Timeline depends almost entirely on the number and size of PST files discovered, the target platform, and Microsoft 365 throttling limits. Discovery and ownership resolution typically take longer than the data copy itself. A third-party product that scales its environment on demand compresses the production migration window significantly compared with a manual approach.

Can you migrate PST files to Microsoft 365?

Yes. Most organizations migrate PST data into a Microsoft 365 mailbox or, more commonly, a Microsoft 365 personal archive. The personal archive avoids large local Outlook caching but requires each user to hold a license for that feature. In a hybrid configuration, the archive can be cloud-hosted even when the mailbox stays on-premises.

What is the best PST migration tool?

The best tool for an enterprise estate is one that automates discovery and ownership resolution, scales throughput on demand, provides governance and audit reporting, and lets end-users keep access to their data during migration. Manual methods only work at very small scale. PSTComplete is built for enterprise-scale PST migration on these criteria.

How do I find all the PST files in my organization?

PST files are almost always in two places: network shares and local hard drives or removable media. Network shares can be scanned from a workstation with read permissions, usually with no user impact. Local drives are harder and are best discovered through each user's Outlook profile. Expect duplicate backup copies of the same file across multiple locations.

Should you delete PST files after a migration?
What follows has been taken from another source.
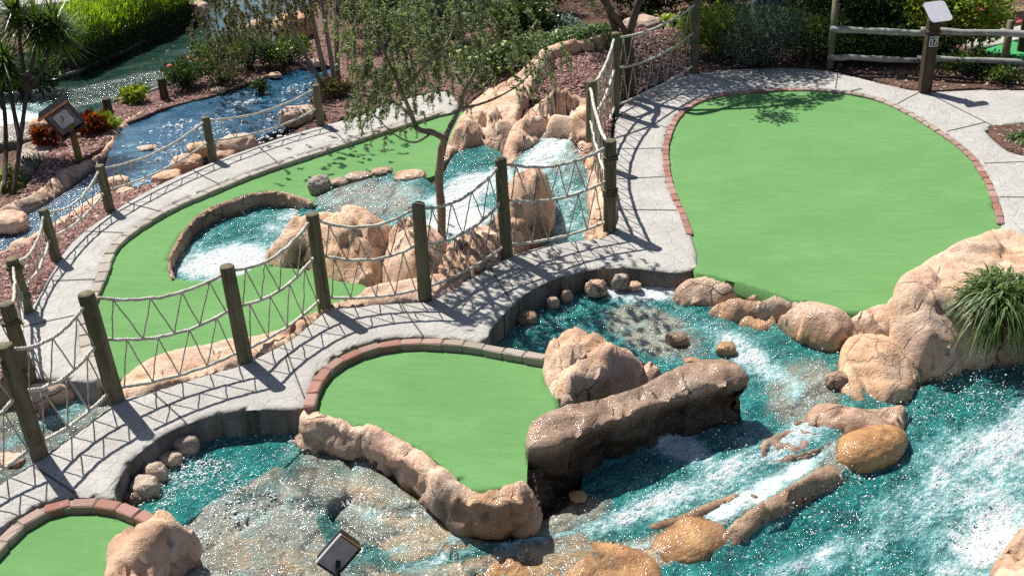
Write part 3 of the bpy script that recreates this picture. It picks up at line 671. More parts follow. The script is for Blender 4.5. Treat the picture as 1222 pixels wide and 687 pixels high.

You should block the creation of new PST files and the opening of old ones, typically through Group Policy Objects, rather than relying on deletion alone. Without this step, users rebuild the same sprawl within a few years and the original problem returns.

What is the difference between a PST file and an OST file?

A PST is a local storage file end-users create and interact with directly to hold mail outside their server quota. An OST is the local cache Outlook creates automatically for a mailbox held in Exchange or Exchange Online; end-users do not manage it directly. Only PSTs are the subject of a migration project.